▶ [Given instruction]:
Repeat exactly what appears from the opening line of the listing to the line with "random.seed(7)", inclusive.

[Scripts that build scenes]

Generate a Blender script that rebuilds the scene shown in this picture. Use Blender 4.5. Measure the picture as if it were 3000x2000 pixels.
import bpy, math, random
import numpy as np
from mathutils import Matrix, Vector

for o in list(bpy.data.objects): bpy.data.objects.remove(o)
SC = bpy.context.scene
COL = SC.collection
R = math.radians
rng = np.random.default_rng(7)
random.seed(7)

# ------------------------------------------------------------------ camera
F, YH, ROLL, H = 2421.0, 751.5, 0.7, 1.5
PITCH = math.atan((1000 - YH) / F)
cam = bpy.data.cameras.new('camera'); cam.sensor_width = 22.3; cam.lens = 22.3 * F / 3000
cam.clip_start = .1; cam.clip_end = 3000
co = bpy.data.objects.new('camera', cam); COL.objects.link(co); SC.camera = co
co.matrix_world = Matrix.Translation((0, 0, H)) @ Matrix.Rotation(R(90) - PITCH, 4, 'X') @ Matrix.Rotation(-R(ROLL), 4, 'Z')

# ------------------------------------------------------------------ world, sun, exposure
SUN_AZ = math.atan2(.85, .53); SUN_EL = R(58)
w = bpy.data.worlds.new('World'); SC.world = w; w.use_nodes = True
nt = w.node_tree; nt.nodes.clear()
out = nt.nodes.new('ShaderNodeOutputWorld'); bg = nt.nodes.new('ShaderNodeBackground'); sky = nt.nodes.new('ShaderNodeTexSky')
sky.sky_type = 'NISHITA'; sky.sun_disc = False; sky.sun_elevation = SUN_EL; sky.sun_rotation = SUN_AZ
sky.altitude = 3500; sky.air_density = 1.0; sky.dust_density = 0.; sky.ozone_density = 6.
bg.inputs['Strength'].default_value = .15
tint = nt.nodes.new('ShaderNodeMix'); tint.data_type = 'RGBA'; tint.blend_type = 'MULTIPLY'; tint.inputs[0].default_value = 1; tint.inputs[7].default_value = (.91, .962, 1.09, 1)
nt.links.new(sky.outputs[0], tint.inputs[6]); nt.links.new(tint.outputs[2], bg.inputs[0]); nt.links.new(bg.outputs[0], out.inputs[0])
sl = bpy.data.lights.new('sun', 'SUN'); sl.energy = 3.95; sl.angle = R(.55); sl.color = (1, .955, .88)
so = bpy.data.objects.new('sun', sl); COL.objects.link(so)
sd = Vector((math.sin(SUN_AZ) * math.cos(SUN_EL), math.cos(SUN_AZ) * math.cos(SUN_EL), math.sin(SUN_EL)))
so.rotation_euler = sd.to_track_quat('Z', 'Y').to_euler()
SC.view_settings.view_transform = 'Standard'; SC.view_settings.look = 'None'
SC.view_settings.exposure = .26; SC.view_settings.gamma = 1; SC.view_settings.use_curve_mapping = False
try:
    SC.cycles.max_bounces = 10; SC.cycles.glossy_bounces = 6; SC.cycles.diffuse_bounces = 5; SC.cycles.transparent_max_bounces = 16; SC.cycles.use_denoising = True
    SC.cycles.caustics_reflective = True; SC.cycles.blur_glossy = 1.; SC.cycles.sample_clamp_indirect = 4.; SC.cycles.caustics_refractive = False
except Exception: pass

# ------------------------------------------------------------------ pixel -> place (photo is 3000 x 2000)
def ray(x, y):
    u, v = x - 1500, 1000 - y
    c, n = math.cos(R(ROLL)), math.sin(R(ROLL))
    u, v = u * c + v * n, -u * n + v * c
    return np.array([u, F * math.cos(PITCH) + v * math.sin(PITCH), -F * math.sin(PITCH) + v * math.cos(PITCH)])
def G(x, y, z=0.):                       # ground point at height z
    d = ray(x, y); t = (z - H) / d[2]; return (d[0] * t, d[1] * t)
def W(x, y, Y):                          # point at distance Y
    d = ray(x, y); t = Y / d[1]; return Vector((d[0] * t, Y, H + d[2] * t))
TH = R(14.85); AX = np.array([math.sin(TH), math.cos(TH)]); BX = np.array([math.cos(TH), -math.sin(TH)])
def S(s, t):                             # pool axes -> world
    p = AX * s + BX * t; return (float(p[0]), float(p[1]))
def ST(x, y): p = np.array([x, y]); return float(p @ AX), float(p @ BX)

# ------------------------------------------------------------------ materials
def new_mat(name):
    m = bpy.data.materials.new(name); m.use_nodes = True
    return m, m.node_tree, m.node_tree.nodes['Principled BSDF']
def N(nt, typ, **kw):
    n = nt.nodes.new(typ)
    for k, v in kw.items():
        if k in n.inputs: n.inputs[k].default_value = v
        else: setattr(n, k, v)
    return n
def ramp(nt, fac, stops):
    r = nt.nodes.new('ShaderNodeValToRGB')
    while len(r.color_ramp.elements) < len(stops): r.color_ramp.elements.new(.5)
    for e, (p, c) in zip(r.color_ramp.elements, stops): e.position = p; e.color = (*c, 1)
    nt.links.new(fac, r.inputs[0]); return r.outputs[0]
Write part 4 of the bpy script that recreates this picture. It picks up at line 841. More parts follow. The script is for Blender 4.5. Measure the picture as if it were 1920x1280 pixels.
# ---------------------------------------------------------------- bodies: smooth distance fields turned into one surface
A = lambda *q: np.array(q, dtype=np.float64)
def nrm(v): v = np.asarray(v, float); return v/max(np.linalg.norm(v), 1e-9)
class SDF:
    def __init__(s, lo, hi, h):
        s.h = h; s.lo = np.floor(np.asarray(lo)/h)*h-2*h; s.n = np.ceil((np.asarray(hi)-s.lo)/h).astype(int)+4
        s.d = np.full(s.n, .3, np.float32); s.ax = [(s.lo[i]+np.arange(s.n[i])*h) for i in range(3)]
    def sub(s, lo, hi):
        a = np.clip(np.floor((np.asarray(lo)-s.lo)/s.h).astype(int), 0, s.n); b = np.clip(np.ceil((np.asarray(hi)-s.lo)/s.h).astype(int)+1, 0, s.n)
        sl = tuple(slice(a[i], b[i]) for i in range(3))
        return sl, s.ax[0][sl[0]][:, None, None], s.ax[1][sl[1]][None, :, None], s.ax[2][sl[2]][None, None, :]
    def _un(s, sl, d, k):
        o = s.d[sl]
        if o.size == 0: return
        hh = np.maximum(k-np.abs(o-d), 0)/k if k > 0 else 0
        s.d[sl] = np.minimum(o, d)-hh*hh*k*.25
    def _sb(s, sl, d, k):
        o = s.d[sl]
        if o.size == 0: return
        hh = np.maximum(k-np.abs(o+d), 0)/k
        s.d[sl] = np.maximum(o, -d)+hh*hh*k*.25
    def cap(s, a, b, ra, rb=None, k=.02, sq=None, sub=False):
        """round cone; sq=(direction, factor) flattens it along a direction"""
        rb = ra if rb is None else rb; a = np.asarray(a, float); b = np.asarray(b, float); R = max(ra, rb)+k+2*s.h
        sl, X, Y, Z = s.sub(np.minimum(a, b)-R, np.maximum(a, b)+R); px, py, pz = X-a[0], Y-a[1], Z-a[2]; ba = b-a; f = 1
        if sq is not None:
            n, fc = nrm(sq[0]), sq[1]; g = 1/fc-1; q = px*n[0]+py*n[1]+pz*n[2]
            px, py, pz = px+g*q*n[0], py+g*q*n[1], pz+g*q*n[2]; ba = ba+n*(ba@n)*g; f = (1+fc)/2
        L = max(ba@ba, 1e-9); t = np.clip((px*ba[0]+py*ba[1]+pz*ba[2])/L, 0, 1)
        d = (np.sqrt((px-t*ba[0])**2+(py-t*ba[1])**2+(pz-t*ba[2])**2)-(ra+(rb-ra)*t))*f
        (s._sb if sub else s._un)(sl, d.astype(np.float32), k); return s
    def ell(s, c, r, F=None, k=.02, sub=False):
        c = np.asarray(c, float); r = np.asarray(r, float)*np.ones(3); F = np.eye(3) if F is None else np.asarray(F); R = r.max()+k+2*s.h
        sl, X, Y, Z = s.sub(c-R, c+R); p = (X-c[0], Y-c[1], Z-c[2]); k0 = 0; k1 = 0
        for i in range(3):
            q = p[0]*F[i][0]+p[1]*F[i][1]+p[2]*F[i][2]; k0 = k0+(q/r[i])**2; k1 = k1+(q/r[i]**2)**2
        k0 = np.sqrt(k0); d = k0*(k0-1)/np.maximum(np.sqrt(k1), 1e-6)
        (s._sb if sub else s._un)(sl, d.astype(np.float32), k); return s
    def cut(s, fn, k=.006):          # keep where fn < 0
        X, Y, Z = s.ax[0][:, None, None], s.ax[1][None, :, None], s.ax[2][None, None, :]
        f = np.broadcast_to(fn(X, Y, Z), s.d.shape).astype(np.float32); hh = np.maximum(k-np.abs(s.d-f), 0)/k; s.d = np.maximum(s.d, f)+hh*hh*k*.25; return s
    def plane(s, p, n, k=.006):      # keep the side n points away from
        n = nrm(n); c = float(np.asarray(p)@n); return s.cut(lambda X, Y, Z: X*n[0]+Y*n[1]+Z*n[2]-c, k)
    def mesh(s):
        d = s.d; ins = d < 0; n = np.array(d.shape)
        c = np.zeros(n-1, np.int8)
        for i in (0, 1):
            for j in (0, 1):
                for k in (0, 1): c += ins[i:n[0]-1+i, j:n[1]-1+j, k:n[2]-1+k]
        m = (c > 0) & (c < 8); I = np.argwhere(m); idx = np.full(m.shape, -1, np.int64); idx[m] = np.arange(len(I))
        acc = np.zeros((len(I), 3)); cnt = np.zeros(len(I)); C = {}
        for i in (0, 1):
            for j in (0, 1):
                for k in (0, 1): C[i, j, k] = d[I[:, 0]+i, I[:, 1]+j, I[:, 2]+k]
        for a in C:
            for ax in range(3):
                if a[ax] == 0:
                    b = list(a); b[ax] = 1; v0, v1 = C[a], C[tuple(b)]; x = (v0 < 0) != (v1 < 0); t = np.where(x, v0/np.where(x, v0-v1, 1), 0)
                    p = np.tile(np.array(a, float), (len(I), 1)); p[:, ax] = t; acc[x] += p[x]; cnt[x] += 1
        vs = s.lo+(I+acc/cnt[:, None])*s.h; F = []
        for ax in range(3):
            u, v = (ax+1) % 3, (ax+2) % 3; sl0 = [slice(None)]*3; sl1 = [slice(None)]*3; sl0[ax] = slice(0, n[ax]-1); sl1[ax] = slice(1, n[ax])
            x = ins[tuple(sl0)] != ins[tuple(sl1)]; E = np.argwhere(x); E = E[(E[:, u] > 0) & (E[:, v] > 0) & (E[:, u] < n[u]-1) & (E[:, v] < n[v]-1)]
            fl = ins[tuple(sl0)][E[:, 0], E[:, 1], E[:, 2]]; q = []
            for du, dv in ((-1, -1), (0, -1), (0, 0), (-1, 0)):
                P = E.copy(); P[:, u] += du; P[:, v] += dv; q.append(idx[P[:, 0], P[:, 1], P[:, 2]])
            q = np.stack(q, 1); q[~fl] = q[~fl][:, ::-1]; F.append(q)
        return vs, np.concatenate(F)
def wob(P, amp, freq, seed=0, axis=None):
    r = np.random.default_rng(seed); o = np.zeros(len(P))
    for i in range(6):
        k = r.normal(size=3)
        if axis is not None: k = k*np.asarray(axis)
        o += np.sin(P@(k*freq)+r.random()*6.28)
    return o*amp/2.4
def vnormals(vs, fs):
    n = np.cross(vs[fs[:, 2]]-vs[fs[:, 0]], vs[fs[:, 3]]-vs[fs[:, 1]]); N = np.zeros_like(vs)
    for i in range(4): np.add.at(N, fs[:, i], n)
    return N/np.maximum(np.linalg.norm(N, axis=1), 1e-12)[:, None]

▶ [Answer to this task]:
Generate a Blender script that rebuilds the scene shown in this picture. Use Blender 4.5. Measure the picture as if it were 3000x2000 pixels.
import bpy, math, random
import numpy as np
from mathutils import Matrix, Vector

for o in list(bpy.data.objects): bpy.data.objects.remove(o)
SC = bpy.context.scene
COL = SC.collection
R = math.radians
rng = np.random.default_rng(7)
random.seed(7)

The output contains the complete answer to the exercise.